- [WHAT IS ASKED]
Omit all pictures. Copy the rest of the material exactly.

- [DATASET CONTENT]
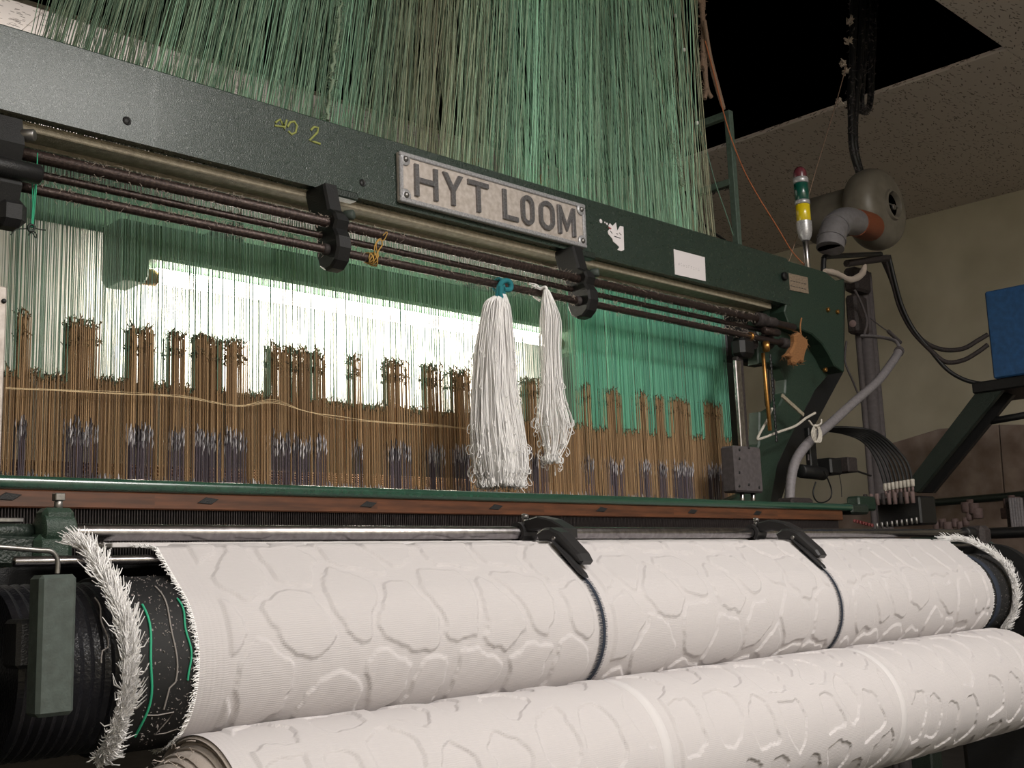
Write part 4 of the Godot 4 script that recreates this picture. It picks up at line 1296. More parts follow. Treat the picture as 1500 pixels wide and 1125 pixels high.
func temple_bar() -> void:
	var t := thing("temple_bar", "long polished steel bar running just above the white cloth", "bar", Vector3(1.9, 1.0285, -1.5))
	obj("shaft", MB.new().cyl(Vector3(0.62, 1.0285, -1.5), Vector3(3.35, 1.0285, -1.5), 0.0112, 24), M.chrome, t)
	# cast bearing at the near end
	var b := thing("bar_bearing", "dark green cast bearing with a square headed bolt holding the steel bar", "bearing", Vector3(0.63, 1.0, -1.5))
	var m := MB.new()
	m.lathe([Vector2(0.0, 0.0), Vector2(0.0, 0.019), Vector2(0.003, 0.0225), Vector2(0.041, 0.0225), Vector2(0.044, 0.019), Vector2(0.044, 0.0)], Transform3D(Basis(Vector3(0, 1, 0), Vector3(1, 0, 0), Vector3(0, 0, -1)), Vector3(0.615, 1.0315, -1.5)), 32)
	m.box(Vector3(0.637, 1.045, -1.5), Vector3(0.042, 0.03, 0.03), 0.006)
	m.box(Vector3(0.630, 1.008, -1.505), Vector3(0.05, 0.036, 0.05), 0.008)
	obj("casting", m, M.green, b)
	var bo := MB.new()
	bo.cyl(Vector3(0.641, 1.058, -1.5), Vector3(0.641, 1.070, -1.5), 0.0055, 12)
	bo.box(Vector3(0.641, 1.0745, -1.5), Vector3(0.013, 0.010, 0.013), 0.001)
	obj("bolt", bo, M.steel, b)
	var arm := MB.new()
	arm.prism([Vector2(0.50, 1.028), Vector2(0.617, 1.022), Vector2(0.617, 0.992), Vector2(0.58, 0.985), Vector2(0.50, 0.99)], 0.04, Transform3D(Basis(), Vector3(0, 0, -1.53)), 0.005)
	arm.cyl(Vector3(0.535, 1.030, -1.52), Vector3(0.615, 1.030, -1.52), 0.011, 16)
	obj("arm", arm, M.green_dark, b)
	var pl := MB.new().box(Vector3(0.585, 1.047, -1.56), Vector3(0.06, 0.006, 0.03), 0.001)
	obj("plate", pl, M.steel, b)
	# slim white batten seen between bar and cloth
	tag(obj("cloth_guide", MB.new().box(Vector3(1.05, 1.0085, -1.44), Vector3(0.74, 0.006, 0.03), 0.001), M.selvage), "pale guide strip under the steel bar at the left edge of the cloth", "strip")
	# the two selvage cutters on the bar
	for k in 2:
		var s: float = SEAM[k]
		var c := thing("selvage_cutter", ["black cutter clamp on the steel bar over the left navy seam", "black cutter clamp on the steel bar over the right navy seam"][k], "cutter", Vector3(s + 0.08, 1.03, -1.5), "selvage cutters on the steel bar")
		var x := s + 0.065
		var xf := Transform3D(Basis(Vector3(0, 0, 1), Vector3.UP, Vector3(-1, 0, 0)), Vector3(x + 0.018, 0, 0))
		var j := MB.new()
		# jaw: a claw that closes on the bar from the front, seen from its end
		var pg := []
		for a in range(-60, 241, 20):
			var w := deg_to_rad(a + 0.0)
			pg.append(Vector2(-1.5 + cos(w) * 0.019, 1.0285 + sin(w) * 0.019))
		for a in range(240, -61, -20):
			var w := deg_to_rad(a + 0.0)
			pg.append(Vector2(-1.5 + cos(w) * 0.0122, 1.0285 + sin(w) * 0.0122))
		j.prism(pg, 0.036, xf, 0.0)
		j.prism([Vector2(-1.488, 1.050), Vector2(-1.455, 1.056), Vector2(-1.42, 1.048), Vector2(-1.385, 1.030), Vector2(-1.385, 1.014), Vector2(-1.42, 1.026), Vector2(-1.45, 1.032), Vector2(-1.483, 1.030)], 0.030, xf, 0.003)
		obj("clamp", j, M.black_plastic, c)
		var h := MB.new()
		var hx := Transform3D(xf.basis, Vector3(s + 0.026, 0, 0))
		h.prism([Vector2(-1.405, 1.022), Vector2(-1.39, 1.030), Vector2(-1.372, 1.031), Vector2(-1.350, 1.022), Vector2(-1.308, 0.985), Vector2(-1.300, 0.972), Vector2(-1.306, 0.966), Vector2(-1.318, 0.970), Vector2(-1.350, 0.998), Vector2(-1.375, 1.008), Vector2(-1.40, 1.010)], 0.028, hx, 0.004)
		obj("housing", h, M.black_plastic, c)
		obj("link", MB.new().box(Vector3(s + 0.035, 1.024, -1.392), Vector3(0.05, 0.016, 0.016), 0.003), M.black_plastic, c)
		var tip := MB.new()
		tip.prism([Vector2(-1.36, 1.008), Vector2(-1.325, 0.982), Vector2(-1.292, 0.952), Vector2(-1.288, 0.945), Vector2(-1.302, 0.952), Vector2(-1.345, 0.992)], 0.012, Transform3D(xf.basis, Vector3(s + 0.000, 0, 0)), 0.002)
		obj("blade_guard", tip, M.black_plastic, c)
		obj("screw", MB.new().cyl(Vector3(s - 0.001, 1.012, -1.362), Vector3(s - 0.004, 1.012, -1.362), 0.0045, 12), M.steel, c)
		var bt := MB.new()
		bt.cyl(Vector3(x, 1.045, -1.498), Vector3(x, 1.054, -1.496), 0.004, 10)
		bt.cyl(Vector3(x, 1.054, -1.496), Vector3(x, 1.062, -1.494), 0.0068, 6)
		obj("bolt", bt, M.steel, c)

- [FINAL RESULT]
Write part 4 of the Godot 4 script that recreates this picture. It picks up at line 1296. More parts follow. Treat the picture as 1500 pixels wide and 1125 pixels high.
func temple_bar() -> void:
	var t := thing("temple_bar", "long polished steel bar running just above the white cloth", "bar", Vector3(1.9, 1.0285, -1.5))
	obj("shaft", MB.new().cyl(Vector3(0.62, 1.0285, -1.5), Vector3(3.35, 1.0285, -1.5), 0.0112, 24), M.chrome, t)
	# cast bearing at the near end
	var b := thing("bar_bearing", "dark green cast bearing with a square headed bolt holding the steel bar", "bearing", Vector3(0.63, 1.0, -1.5))
	var m := MB.new()
	m.lathe([Vector2(0.0, 0.0), Vector2(0.0, 0.019), Vector2(0.003, 0.0225), Vector2(0.041, 0.0225), Vector2(0.044, 0.019), Vector2(0.044, 0.0)], Transform3D(Basis(Vector3(0, 1, 0), Vector3(1, 0, 0), Vector3(0, 0, -1)), Vector3(0.615, 1.0315, -1.5)), 32)
	m.box(Vector3(0.637, 1.045, -1.5), Vector3(0.042, 0.03, 0.03), 0.006)
	m.box(Vector3(0.630, 1.008, -1.505), Vector3(0.05, 0.036, 0.05), 0.008)
	obj("casting", m, M.green, b)
	var bo := MB.new()
	bo.cyl(Vector3(0.641, 1.058, -1.5), Vector3(0.641, 1.070, -1.5), 0.0055, 12)
	bo.box(Vector3(0.641, 1.0745, -1.5), Vector3(0.013, 0.010, 0.013), 0.001)
	obj("bolt", bo, M.steel, b)
	var arm := MB.new()
	arm.prism([Vector2(0.50, 1.028), Vector2(0.617, 1.022), Vector2(0.617, 0.992), Vector2(0.58, 0.985), Vector2(0.50, 0.99)], 0.04, Transform3D(Basis(), Vector3(0, 0, -1.53)), 0.005)
	arm.cyl(Vector3(0.535, 1.030, -1.52), Vector3(0.615, 1.030, -1.52), 0.011, 16)
	obj("arm", arm, M.green_dark, b)
	var pl := MB.new().box(Vector3(0.585, 1.047, -1.56), Vector3(0.06, 0.006, 0.03), 0.001)
	obj("plate", pl, M.steel, b)
	# slim white batten seen between bar and cloth
	tag(obj("cloth_guide", MB.new().box(Vector3(1.05, 1.0085, -1.44), Vector3(0.74, 0.006, 0.03), 0.001), M.selvage), "pale guide strip under the steel bar at the left edge of the cloth", "strip")
	# the two selvage cutters on the bar
	for k in 2:
		var s: float = SEAM[k]
		var c := thing("selvage_cutter", ["black cutter clamp on the steel bar over the left navy seam", "black cutter clamp on the steel bar over the right navy seam"][k], "cutter", Vector3(s + 0.08, 1.03, -1.5), "selvage cutters on the steel bar")
		var x := s + 0.065
		var xf := Transform3D(Basis(Vector3(0, 0, 1), Vector3.UP, Vector3(-1, 0, 0)), Vector3(x + 0.018, 0, 0))
		var j := MB.new()
		# jaw: a claw that closes on the bar from the front, seen from its end
		var pg := []
		for a in range(-60, 241, 20):
			var w := deg_to_rad(a + 0.0)
			pg.append(Vector2(-1.5 + cos(w) * 0.019, 1.0285 + sin(w) * 0.019))
		for a in range(240, -61, -20):
			var w := deg_to_rad(a + 0.0)
			pg.append(Vector2(-1.5 + cos(w) * 0.0122, 1.0285 + sin(w) * 0.0122))
		j.prism(pg, 0.036, xf, 0.0)
		j.prism([Vector2(-1.488, 1.050), Vector2(-1.455, 1.056), Vector2(-1.42, 1.048), Vector2(-1.385, 1.030), Vector2(-1.385, 1.014), Vector2(-1.42, 1.026), Vector2(-1.45, 1.032), Vector2(-1.483, 1.030)], 0.030, xf, 0.003)
		obj("clamp", j, M.black_plastic, c)
		var h := MB.new()
		var hx := Transform3D(xf.basis, Vector3(s + 0.026, 0, 0))
		h.prism([Vector2(-1.405, 1.022), Vector2(-1.39, 1.030), Vector2(-1.372, 1.031), Vector2(-1.350, 1.022), Vector2(-1.308, 0.985), Vector2(-1.300, 0.972), Vector2(-1.306, 0.966), Vector2(-1.318, 0.970), Vector2(-1.350, 0.998), Vector2(-1.375, 1.008), Vector2(-1.40, 1.010)], 0.028, hx, 0.004)
		obj("housing", h, M.black_plastic, c)
		obj("link", MB.new().box(Vector3(s + 0.035, 1.024, -1.392), Vector3(0.05, 0.016, 0.016), 0.003), M.black_plastic, c)
		var tip := MB.new()
		tip.prism([Vector2(-1.36, 1.008), Vector2(-1.325, 0.982), Vector2(-1.292, 0.952), Vector2(-1.288, 0.945), Vector2(-1.302, 0.952), Vector2(-1.345, 0.992)], 0.012, Transform3D(xf.basis, Vector3(s + 0.000, 0, 0)), 0.002)
		obj("blade_guard", tip, M.black_plastic, c)
		obj("screw", MB.new().cyl(Vector3(s - 0.001, 1.012, -1.362), Vector3(s - 0.004, 1.012, -1.362), 0.0045, 12), M.steel, c)
		var bt := MB.new()
		bt.cyl(Vector3(x, 1.045, -1.498), Vector3(x, 1.054, -1.496), 0.004, 10)
		bt.cyl(Vector3(x, 1.054, -1.496), Vector3(x, 1.062, -1.494), 0.0068, 6)
		obj("bolt", bt, M.steel, c)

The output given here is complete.